Did you talk about your prison experience with your family?
Neither my mom nor my grandmother wanted me to talk about going to prison. It drives them crazy. It was difficult for my wife to hear me say, “My last grade completed was ninth grade. I would walk on stages and say, “You know that the highest level of education was the ninth grade.” Everyone’s jaws would drop. “Surely, not you, Marcus,” I would hear. The shame is attached and bottled up.
Returning citizens are often forced to accept disruptions in their lives to avoid recidivism. Did you?
I couldn’t drive the same way home from work for a week straight. I can’t eat at a particular restaurant I frequented before.
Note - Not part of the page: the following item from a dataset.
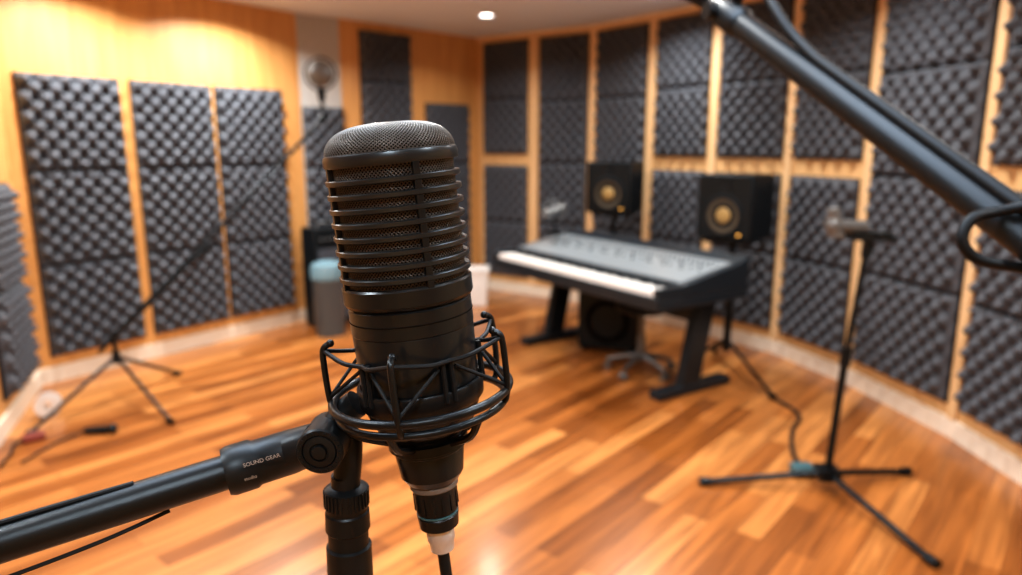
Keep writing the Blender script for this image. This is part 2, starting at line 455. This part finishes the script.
g = G(); tripod(g, vx, vy, 0.16, 0, [(vx+0.36, vy+0.05), (vx-0.2, vy+0.30), (vx-0.16, vy-0.30)]); g.obj('tripod_legs', M_black, st)
up = Vector((0, 0, 1))
g = G()
g.tube(smooth_pts([P1+d*0.03-up*0.011, P1+d*0.06-up*0.014+Vector((0, -0.004, 0)), P1+d*0.11-up*0.016+Vector((0, -0.006, 0)), P1+d*0.2-up*0.020, P1+d*0.5-up*0.015]), 0.0011, 8)
g.tube(smooth_pts([P1+d*0.045+up*0.0095, P1+d*0.07+up*0.0100, P1+d*0.12+up*0.0105, P1+d*0.3+up*0.011]), 0.0014, 8)
g.obj('boom_cable', M_rubber, st)
for k, (txt, off, sz) in enumerate((('SOUND GEAR', 0.0055, 0.0030), ('studio', 0.0000, 0.0026))):
    cu = bpy.data.curves.new('legend', 'FONT'); cu.body = txt; cu.size = sz; cu.extrude = 0.00005
    cu.materials.append(M_print)
    o = bpy.data.objects.new('legend', cu); scene.collection.objects.link(o); o.parent = st
    o.location = (-0.1370, 0.3328, 1.3375-k*0.0075); o.rotation_euler = (rad(90), rad(-13), rad(12))

# ------------------------------------------------------------------ second boom (upper right, near)
A = Vector((0.336, 1.165, 1.703)); Bq = Vector((0.51, 0.642, 1.391)); dd = (Bq-A).normalized(); C = Bq+dd*0.35
s2 = empty('microphone_boom_stand')
g = G(); g.cyl(A+dd*0.03, C, 0.0185, seg=32); g.obj('boom_tube', M_blackp, s2)
side = dd.cross(up).normalized(); nrm = side.cross(dd).normalized()
g = G()
g.tube([A-dd*0.03, A-dd*0.02, A+dd*0.045, A+dd*0.055], [0.018, 0.023, 0.023, 0.0195], 24)
g.cyl(A-side*0.035, A+side*0.035, 0.013)
g.cyl(A-dd*0.03, A-dd*0.03+Vector((-0.05, 0.02, 0.03)), 0.014)
g.ball(A-dd*0.03+Vector((-0.05, 0.02, 0.03)), 0.017)
g.cyl(A+dd*0.02, A+dd*0.02-nrm*-0.04, 0.009)
g.obj('end_clamp', M_blackp, s2)
g = G()
g.tube(smooth_pts([A+Vector((0.03, -0.01, 0.09)), A+dd*0.10+nrm*0.05, A+dd*0.20+nrm*0.026, A+dd*0.35+nrm*0.022, C+nrm*0.022]), 0.0075, 12)
g.tube(smooth_pts([(0.500, 0.66, 1.445), (0.475, 0.680, 1.436), (0.448, 0.679, 1.4290), (0.438, 0.675, 1.4085), (0.4536, 0.672, 1.390), (0.496, 0.670, 1.382), (0.533, 0.668, 1.375), (0.60, 0.64, 1.34)]), 0.0055, 14)
g.obj('hanging_cable', M_rubber, s2)
g = G(); g.cyl((C.x, C.y, C.z+0.05), (C.x, C.y, 0.1), 0.0145); g.ball(C, 0.035); tripod(g, C.x, C.y, 0.18, 0, [(C.x+0.3, C.y+0.2), (C.x-0.1, C.y+0.35), (C.x, C.y-0.36)])
g.obj('upright', M_black, s2)

# ------------------------------------------------------------------ left background boom stand
s3 = empty('microphone_boom_stand')
g = G(); tripod(g, -2.35, 4.0, 0.26, 0, [(-2.52, 3.44), (-1.86, 3.60), (-2.20, 4.42)], 0.011); g.cyl((-2.35, 4.0, 0.26), (-2.35, 4.0, 0.42), 0.013)
g.obj('tripod', M_black, s3)
T = Vector((-1.25, 4.78, 1.66))
g = G(); g.cyl((-2.42, 3.95, 0.30), T, 0.0125); g.cyl((-2.37, 3.985, 0.36), (-1.9, 4.32, 0.87), 0.018)
g.cyl((-1.93, 4.30, 0.82), (-1.88, 4.335, 0.885), 0.028)
g.obj('boom_tube', M_black, s3)
g = G(); g.cyl(T-Vector((0, 0, 0.02)), T+Vector((0, 0, 0.16)), 0.012); g.ball(T, 0.03); g.cyl(T+Vector((0, 0, 0.12)), T+Vector((0, 0, 0.20)), 0.022, 0.03)
g.obj('mic_handle', M_blackp, s3)
g = G(); g.ball(T+Vector((0, 0, 0.29)), 0.085, (1, 0.45, 1)); g.obj('mic_capsule', M_greym, s3)
g = G(); g.tube([(T.x+0.105*math.cos(a*math.pi/12), T.y, T.z+0.29+0.105*math.sin(a*math.pi/12)) for a in range(24)], 0.007, 8, closed=True); g.obj('mic_yoke', M_black, s3)

c1 = empty('cable_reel', (-2.60, 3.72, 0))
M90 = Matrix.Translation((0, 0, 0.065)) @ Matrix.Rotation(rad(25), 4, 'Z') @ Matrix.Rotation(rad(90), 4, 'X')
G().lathe([(0.02, -0.03), (0.065, -0.03), (0.065, -0.024), (0.035, -0.022), (0.035, 0.022), (0.065, 0.024), (0.065, 0.03), (0.02, 0.03), (0.02, -0.03)], 40, M90).obj('spool', M_white, c1)
g = G()
for k in range(5): g.tube([M90 @ Vector((0.042*math.cos(a*math.pi/12), 0.042*math.sin(a*math.pi/12), -0.018+0.009*k)) for a in range(24)], 0.006, 8, closed=True)
g.obj('wound_cable', M_rubber, c1)
c2 = empty('handheld_microphone', (-2.18, 3.46, 0))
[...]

I won’t even allow people to know what school my children attend. When you return home from prison, you tend to take two-minute showers. It’s swift. You hurry up, and you get out of the water. You haven’t had the luxury of standing in the shower and having water run down your back for years. You’re programmed to get up, get in the shower, wash your body, get out, hurry up and get dressed. Now, you’re like, “Wait, what am I supposed to do again?” Those are the nuances of reentry for me.
At what point should the reentry process begin?
The reentry process should start well before someone comes home from prison. I’m challenging myself with Flikshop to be thoughtful around how we even build the technology to be able to make sure that we contribute to the solution for recidivism.
Ninety percent of our users are family and friends sending to incarcerated loved ones. But we also establish strategic partnerships with businesses and organizations, such as Slack and Koch Industries, both of which espouse fair-chance hiring and offer employment to returning citizens regardless of their criminal record. It’s not just the problem of the parole board or the probation committee. It’s the entire community. This a problem for humanity. Everyone needs to play a part in solving it.